En estos detalles es donde se encuentra el discurso de Pawlikowski como autor, un discurso en voz baja pero muy elocuente que asoma, de pronto, en una sonrisa inesperada en el silencio de un comedor, en una cortina que se enreda al trasluz o en el humo que serpentea en los ceniceros. Detalles que construyen “Ida” con lucidez e inspiración, producto sin duda de la observación atenta y del trabajo, sobre todo del trabajo. Porque sólo una película tan trabajada como ésta puede parecer fresca y natural, en definitiva: auténtica.

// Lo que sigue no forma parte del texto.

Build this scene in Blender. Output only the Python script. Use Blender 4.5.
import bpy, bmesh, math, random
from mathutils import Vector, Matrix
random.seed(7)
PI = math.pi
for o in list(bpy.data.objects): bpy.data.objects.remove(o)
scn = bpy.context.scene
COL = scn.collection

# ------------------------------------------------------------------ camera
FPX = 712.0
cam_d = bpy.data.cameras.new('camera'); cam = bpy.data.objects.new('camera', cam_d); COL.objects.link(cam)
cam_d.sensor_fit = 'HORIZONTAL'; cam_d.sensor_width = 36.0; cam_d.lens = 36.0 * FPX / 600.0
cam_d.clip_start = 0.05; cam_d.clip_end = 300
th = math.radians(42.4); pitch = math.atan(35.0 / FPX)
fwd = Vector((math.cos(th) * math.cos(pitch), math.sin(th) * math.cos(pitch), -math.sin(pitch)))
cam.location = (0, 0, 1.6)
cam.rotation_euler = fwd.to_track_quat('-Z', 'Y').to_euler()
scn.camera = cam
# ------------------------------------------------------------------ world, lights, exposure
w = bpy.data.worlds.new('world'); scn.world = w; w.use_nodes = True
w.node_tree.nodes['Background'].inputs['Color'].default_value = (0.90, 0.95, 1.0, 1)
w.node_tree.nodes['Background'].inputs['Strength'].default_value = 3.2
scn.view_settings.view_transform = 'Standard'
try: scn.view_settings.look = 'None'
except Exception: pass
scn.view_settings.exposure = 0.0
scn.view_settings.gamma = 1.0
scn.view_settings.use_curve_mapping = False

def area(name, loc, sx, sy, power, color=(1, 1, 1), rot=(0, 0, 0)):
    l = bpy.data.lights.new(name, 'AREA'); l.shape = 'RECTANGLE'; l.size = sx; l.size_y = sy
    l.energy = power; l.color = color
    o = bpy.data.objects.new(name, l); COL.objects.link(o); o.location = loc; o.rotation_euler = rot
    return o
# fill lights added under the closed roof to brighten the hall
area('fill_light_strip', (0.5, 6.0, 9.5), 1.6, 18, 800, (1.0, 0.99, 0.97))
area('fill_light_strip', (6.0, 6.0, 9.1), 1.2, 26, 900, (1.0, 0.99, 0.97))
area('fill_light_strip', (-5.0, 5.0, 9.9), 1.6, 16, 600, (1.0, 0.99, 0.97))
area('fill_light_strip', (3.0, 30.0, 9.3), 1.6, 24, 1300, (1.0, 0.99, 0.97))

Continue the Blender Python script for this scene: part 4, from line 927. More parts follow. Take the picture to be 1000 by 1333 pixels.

También está la labor de las dos actrices protagonistas, cuya fotogenia sólo es comparable a su talento interpretativo. Agata Kulesza y Agata Trzebuchowska poseen el don de la mirada y de la palabra bien dicha, cada una respira verdad y la devuelve a su compañera, en un emotivo juego de espejos cruzados. La película contiene los diálogos justos para que cada palabra mantenga su significado preciso, sin que esto conlleve parquedad o mutismo. Al contrario, “Ida” es emocionante y tiene la belleza perfecta que tienen las cosas bellas por naturaleza. Ni siquiera necesita una banda sonora para apelar a los sentimientos, toda la música que suena en la película está justificada mediante la imagen: un tocadiscos en marcha, una banda que toca, un coro que canta… salvo al final. En el último plano de Ida marchando hacia su destino (el único en movimiento de toda la película) suenan unas notas de Bach, y al igual que sucede con el maestro del Barroco, la aparente sencillez de esta película alberga el misterio de lo sublime, algo que se puede decir de pocas películas. De muy pocas.